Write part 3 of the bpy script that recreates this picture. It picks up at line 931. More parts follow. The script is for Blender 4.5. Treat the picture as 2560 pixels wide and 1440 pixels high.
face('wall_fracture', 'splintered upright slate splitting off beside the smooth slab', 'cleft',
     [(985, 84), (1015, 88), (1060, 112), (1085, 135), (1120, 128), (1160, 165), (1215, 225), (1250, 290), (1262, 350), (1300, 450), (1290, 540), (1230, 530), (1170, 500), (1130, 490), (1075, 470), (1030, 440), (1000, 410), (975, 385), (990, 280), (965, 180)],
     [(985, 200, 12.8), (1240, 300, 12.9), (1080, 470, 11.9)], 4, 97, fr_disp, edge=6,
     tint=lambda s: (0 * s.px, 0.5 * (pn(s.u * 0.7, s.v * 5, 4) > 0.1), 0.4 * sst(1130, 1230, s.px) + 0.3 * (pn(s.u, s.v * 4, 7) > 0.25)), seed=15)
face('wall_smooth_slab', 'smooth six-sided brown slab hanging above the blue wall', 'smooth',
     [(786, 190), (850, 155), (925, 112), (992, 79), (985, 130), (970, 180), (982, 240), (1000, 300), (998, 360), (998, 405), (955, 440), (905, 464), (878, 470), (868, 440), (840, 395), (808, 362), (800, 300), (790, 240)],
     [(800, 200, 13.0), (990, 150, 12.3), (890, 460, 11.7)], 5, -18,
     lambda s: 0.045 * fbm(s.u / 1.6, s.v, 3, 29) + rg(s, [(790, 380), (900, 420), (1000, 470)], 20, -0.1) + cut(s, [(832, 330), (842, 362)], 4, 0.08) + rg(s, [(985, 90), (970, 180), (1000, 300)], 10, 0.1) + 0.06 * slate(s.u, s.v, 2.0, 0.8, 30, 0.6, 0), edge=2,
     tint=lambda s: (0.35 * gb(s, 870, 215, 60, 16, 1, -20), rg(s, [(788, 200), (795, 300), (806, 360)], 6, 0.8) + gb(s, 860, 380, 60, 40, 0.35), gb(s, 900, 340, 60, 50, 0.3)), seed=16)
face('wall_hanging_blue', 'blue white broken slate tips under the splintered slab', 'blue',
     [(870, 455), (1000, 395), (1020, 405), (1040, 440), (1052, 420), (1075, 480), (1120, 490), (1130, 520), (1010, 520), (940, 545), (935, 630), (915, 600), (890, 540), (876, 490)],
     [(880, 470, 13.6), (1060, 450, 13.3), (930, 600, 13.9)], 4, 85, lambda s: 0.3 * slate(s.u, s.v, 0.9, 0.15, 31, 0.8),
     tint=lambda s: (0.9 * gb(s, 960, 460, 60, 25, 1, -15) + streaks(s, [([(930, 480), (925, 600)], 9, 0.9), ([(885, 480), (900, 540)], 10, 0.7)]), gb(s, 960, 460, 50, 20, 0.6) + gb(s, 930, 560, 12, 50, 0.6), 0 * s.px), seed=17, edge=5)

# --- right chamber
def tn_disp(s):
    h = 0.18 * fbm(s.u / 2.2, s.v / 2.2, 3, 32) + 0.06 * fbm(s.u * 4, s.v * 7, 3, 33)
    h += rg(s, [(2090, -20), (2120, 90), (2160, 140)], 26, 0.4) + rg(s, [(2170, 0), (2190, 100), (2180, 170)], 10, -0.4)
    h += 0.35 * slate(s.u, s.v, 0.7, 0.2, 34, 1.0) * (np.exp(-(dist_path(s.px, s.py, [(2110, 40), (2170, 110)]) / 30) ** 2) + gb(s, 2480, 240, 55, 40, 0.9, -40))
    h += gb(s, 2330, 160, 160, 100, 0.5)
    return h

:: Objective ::
Your task is to transcribe the listing above in full, exactly as given.

:: Problem solution ::
Write part 3 of the bpy script that recreates this picture. It picks up at line 931. More parts follow. The script is for Blender 4.5. Treat the picture as 2560 pixels wide and 1440 pixels high.
face('wall_fracture', 'splintered upright slate splitting off beside the smooth slab', 'cleft',
     [(985, 84), (1015, 88), (1060, 112), (1085, 135), (1120, 128), (1160, 165), (1215, 225), (1250, 290), (1262, 350), (1300, 450), (1290, 540), (1230, 530), (1170, 500), (1130, 490), (1075, 470), (1030, 440), (1000, 410), (975, 385), (990, 280), (965, 180)],
     [(985, 200, 12.8), (1240, 300, 12.9), (1080, 470, 11.9)], 4, 97, fr_disp, edge=6,
     tint=lambda s: (0 * s.px, 0.5 * (pn(s.u * 0.7, s.v * 5, 4) > 0.1), 0.4 * sst(1130, 1230, s.px) + 0.3 * (pn(s.u, s.v * 4, 7) > 0.25)), seed=15)
face('wall_smooth_slab', 'smooth six-sided brown slab hanging above the blue wall', 'smooth',
     [(786, 190), (850, 155), (925, 112), (992, 79), (985, 130), (970, 180), (982, 240), (1000, 300), (998, 360), (998, 405), (955, 440), (905, 464), (878, 470), (868, 440), (840, 395), (808, 362), (800, 300), (790, 240)],
     [(800, 200, 13.0), (990, 150, 12.3), (890, 460, 11.7)], 5, -18,
     lambda s: 0.045 * fbm(s.u / 1.6, s.v, 3, 29) + rg(s, [(790, 380), (900, 420), (1000, 470)], 20, -0.1) + cut(s, [(832, 330), (842, 362)], 4, 0.08) + rg(s, [(985, 90), (970, 180), (1000, 300)], 10, 0.1) + 0.06 * slate(s.u, s.v, 2.0, 0.8, 30, 0.6, 0), edge=2,
     tint=lambda s: (0.35 * gb(s, 870, 215, 60, 16, 1, -20), rg(s, [(788, 200), (795, 300), (806, 360)], 6, 0.8) + gb(s, 860, 380, 60, 40, 0.35), gb(s, 900, 340, 60, 50, 0.3)), seed=16)
face('wall_hanging_blue', 'blue white broken slate tips under the splintered slab', 'blue',
     [(870, 455), (1000, 395), (1020, 405), (1040, 440), (1052, 420), (1075, 480), (1120, 490), (1130, 520), (1010, 520), (940, 545), (935, 630), (915, 600), (890, 540), (876, 490)],
     [(880, 470, 13.6), (1060, 450, 13.3), (930, 600, 13.9)], 4, 85, lambda s: 0.3 * slate(s.u, s.v, 0.9, 0.15, 31, 0.8),
     tint=lambda s: (0.9 * gb(s, 960, 460, 60, 25, 1, -15) + streaks(s, [([(930, 480), (925, 600)], 9, 0.9), ([(885, 480), (900, 540)], 10, 0.7)]), gb(s, 960, 460, 50, 20, 0.6) + gb(s, 930, 560, 12, 50, 0.6), 0 * s.px), seed=17, edge=5)

# --- right chamber
def tn_disp(s):
    h = 0.18 * fbm(s.u / 2.2, s.v / 2.2, 3, 32) + 0.06 * fbm(s.u * 4, s.v * 7, 3, 33)
    h += rg(s, [(2090, -20), (2120, 90), (2160, 140)], 26, 0.4) + rg(s, [(2170, 0), (2190, 100), (2180, 170)], 10, -0.4)
    h += 0.35 * slate(s.u, s.v, 0.7, 0.2, 34, 1.0) * (np.exp(-(dist_path(s.px, s.py, [(2110, 40), (2170, 110)]) / 30) ** 2) + gb(s, 2480, 240, 55, 40, 0.9, -40))
    h += gb(s, 2330, 160, 160, 100, 0.5)
    return h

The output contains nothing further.